Antiheroína, dirían ahora, sirena grotesca de rasgos cómicos, sería más ajustado.
Uno se recuerda a sí mismo ante la pantalla con esta abominación entrañable, y siente autocompasión cuando no pena por el tiempo perdido. ¿De qué iba la cosa? ¿qué pretendía la oronda? Los años 80 fueron fecundos en juegos que apostaban directamente por la entrada en escena a falta de mayores opciones para introducir o ampliar la experiencia de juego, y también en excentricidades caóticas en que sus autores delirantes cocinaban ideas que nunca podrían tener cabida en las épocas posteriores. Porque ¿cómo financiar una rareza como la que nos ocupa cuando se tiene que contratar a un equipo técnico de decenas de personas, con presupuestos de marketing millonarios y distribuciones internacionales por todo lo alto?
El tema es que historias absurdas como esta, antaño eran bastante frecuentes. Uno se encontraba con un Mermaid Mandess y lo veía normal hasta que atascado en las 5 pantallas que la propuesta inicial le dejaban recorrer decidía cargar otra cinta o, en el mejor de los casos, un diskette (y ¿qué podía haber peor que padecer semejante tortura tras 15 minutos de carga en la cintita dichosa con agudos gruñidos digitales? Para que luego los modernitos se nos quejen de que el shooter de moda se les hace corto, o que el cooperativo no permite intercambiar el color de las botas).
Mermaid madness merece pasar a la historia junto a un repertorio de nombres olvidados por el público generalista (incluso para el friki-casposo-ególatra que exhibe sus conocimientos ante otros ilustrados videoadictos) que tuvieron un valor importante a la hora de hacer avanzar al videojuego en un camino unas veces alucinógeno, otras burdo en intenciones o torpe en su materialización. Pero que sobre todo estaba abierto a crear fórmulas con muchas de las cuales sentaron los pilares de la mayor parte de los géneros actuales.

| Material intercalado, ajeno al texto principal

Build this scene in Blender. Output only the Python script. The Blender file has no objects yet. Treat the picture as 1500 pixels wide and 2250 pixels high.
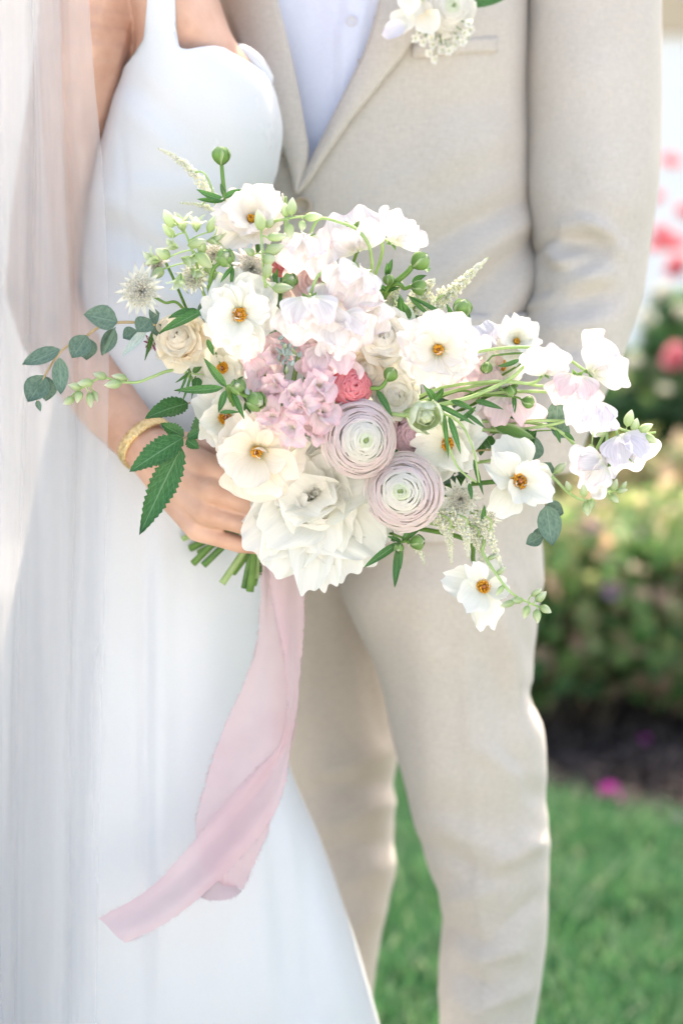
import bpy, math, random
import numpy as np
from mathutils import Vector, Matrix, Quaternion, noise
rnd = random.Random(7)
sc = bpy.context.scene
COL = sc.collection
R = math.radians
# ------------------------------------------------------------------ camera, light, exposure
PITCH = R(7.6); CAMZ = 1.15; FPX = 4750.0
cam_d = bpy.data.cameras.new('camera'); cam = bpy.data.objects.new('camera', cam_d); COL.objects.link(cam)
cam.location = (0, 0, CAMZ); cam.rotation_euler = (R(90) - PITCH, 0, 0)
cam_d.sensor_fit = 'VERTICAL'; cam_d.sensor_height = 36; cam_d.lens = 36 * FPX / 2250
cam_d.clip_start = .05; cam_d.clip_end = 400
cam_d.dof.use_dof = True; cam_d.dof.focus_distance = 1.745; cam_d.dof.aperture_fstop = 3.3
sc.camera = cam
SUN_EL, SUN_AZ = 56.0, 13.0            # degrees; azimuth measured from +Y (behind the couple) towards +X
w = bpy.data.worlds.new("World"); sc.world = w; w.use_nodes = True
nt = w.node_tree; nt.nodes.clear()
sky = nt.nodes.new('ShaderNodeTexSky'); sky.sky_type = 'NISHITA'; sky.sun_disc = False
sky.sun_elevation = R(SUN_EL); sky.sun_rotation = R(SUN_AZ); sky.air_density = 1.0; sky.dust_density = 4.0; sky.ozone_density = 1.0
bg = nt.nodes.new('ShaderNodeBackground'); bg.inputs[1].default_value = .15
wo = nt.nodes.new('ShaderNodeOutputWorld'); nt.links.new(sky.outputs[0], bg.inputs[0]); nt.links.new(bg.outputs[0], wo.inputs[0])
sun_d = bpy.data.lights.new('sun', 'SUN'); sun_d.energy = 2.2; sun_d.angle = R(.6); sun_d.color = (1, .95, .87)
sun = bpy.data.objects.new('sun', sun_d); COL.objects.link(sun)
sd = Vector((math.sin(R(SUN_AZ)) * math.cos(R(SUN_EL)), math.cos(R(SUN_AZ)) * math.cos(R(SUN_EL)), math.sin(R(SUN_EL))))
sun.rotation_euler = sd.to_track_quat('Z', 'Y').to_euler(); sun.location = (1, 4, 6)
sc.view_settings.view_transform = 'Standard'; sc.view_settings.look = 'None'; sc.view_settings.gamma = 1
sc.view_settings.use_curve_mapping = False; sc.view_settings.exposure = 2.02
sc.view_settings.use_white_balance = True; sc.view_settings.white_balance_temperature = 7450; sc.view_settings.white_balance_tint = 10
sc.render.engine = 'CYCLES'
sc.cycles.transparent_max_bounces = 16; sc.cycles.max_bounces = 18; sc.cycles.diffuse_bounces = 10; sc.cycles.transmission_bounces = 8
# ------------------------------------------------------------------ measuring the photograph
F = Vector((0, math.cos(PITCH), -math.sin(PITCH))); U = Vector((0, math.sin(PITCH), math.cos(PITCH)))
CAM = Vector((0, 0, CAMZ))
def P(px, py, Y):
    d = F + Vector((1, 0, 0)) * ((px - 750) / FPX) + U * ((1125 - py) / FPX)
    return CAM + d * (Y / d.y)
def proj(v):
    q = Vector(v) - CAM; t = q.dot(F)
    return 750 + FPX * q.x / t, 1125 - FPX * q.dot(U) / t
def M_PX(Y): return Y * 1.0 / FPX          # metres per photo pixel at distance Y
# ------------------------------------------------------------------ scene helpers
def mesh(name, verts, faces, mat=None, smooth=True, uvs=None):
    me = bpy.data.meshes.new(name); me.from_pydata([tuple(v) for v in verts], [], faces)
    if mat: me.materials.append(mat)
    if smooth: me.polygons.foreach_set('use_smooth', [True] * len(me.polygons))
    if uvs is not None:
        l = me.uv_layers.new(name='UVMap')
        vi = np.empty(len(me.loops), dtype=np.int32); me.loops.foreach_get('vertex_index', vi)
        l.data.foreach_set('uv', np.asarray(uvs, dtype=np.float32)[vi].ravel())
    me.update(); return me
def obj(name, me, parent=None, mx=None):
    o = bpy.data.objects.new(name, me); COL.objects.link(o)
    if parent: o.parent = parent
    if mx is not None: o.matrix_local = mx
    return o
def tag(o, label=None, cat=None, group=None, kind=None):
    if label: o['label'] = label
    if cat: o['category'] = cat
    if group: o['group'] = group
    if kind: o['kind'] = kind
    return o
WM = {}
def thing(name, label, cat, mx, group=None):
    o = bpy.data.objects.new(name, None); COL.objects.link(o); o.empty_display_size = .02
    o.matrix_world = mx; WM[o] = mx.copy(); return tag(o, label, cat, group)
def child_world(name, me, par):            # a mesh given in world space becomes a child
    me.transform(WM[par].inverted()); return obj(name, me, par)
def catmull(pts, n):
    pts = [Vector(p) for p in pts]
    if len(pts) == 2: return [pts[0].lerp(pts[1], i / n) for i in range(n + 1)]
    q = [pts[0] * 2 - pts[1]] + pts + [pts[-1] * 2 - pts[-2]]; out = []
    L = len(pts) - 1
    for i in range(n + 1):
        s = i / n * L; k = min(int(s), L - 1); t = s - k
        a, b, c, d = q[k:k + 4]
        out.append(.5 * ((2 * b) + (c - a) * t + (2 * a - 5 * b + 4 * c - d) * t * t + (3 * b - a - 3 * c + d) * t ** 3))
    return out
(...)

No, hoy nadie se plantea un remake de la sirena fofa que buscaba veteasaberqué para poner veteasaberdónde (algo de rescatar al tipo del que estaba enamorada y que con cierta razón había huido lejos de ella hasta quedar atrapado en las profundidades). Quien les escribe nunca supo en aquellos años raros qué diantre pretendía la susodicha, de hecho, si acababa con amado rebosante en lorzas, o cubierta de doblones, es un enigma inescrutable que no nos compete. Sí queda la curiosidad al volver a recordarla de cómo fueron las pantallas que nunca vimos, cuál era la causa por la qué un día alguien se puso con tanto esmero a darle al nivel técnico (entrañable melodía, gráficos resultones por más que hoy chirriantes) y no se preocupó lo más mínimo de que quién estuviese ante la pantalla supiera de qué iba la cosa (ni cómo hacer que la cosa fuese).
Y esto, a algunos, nos recuerda… ¿de qué narices iba lo de Wally? (y no, no iba de un tipo perdido en un escenario al que había que buscar con su gorro y bufanda). Algún día habría que preguntárselo... al fin y al cabo ‘every one’s a Wally’, decían.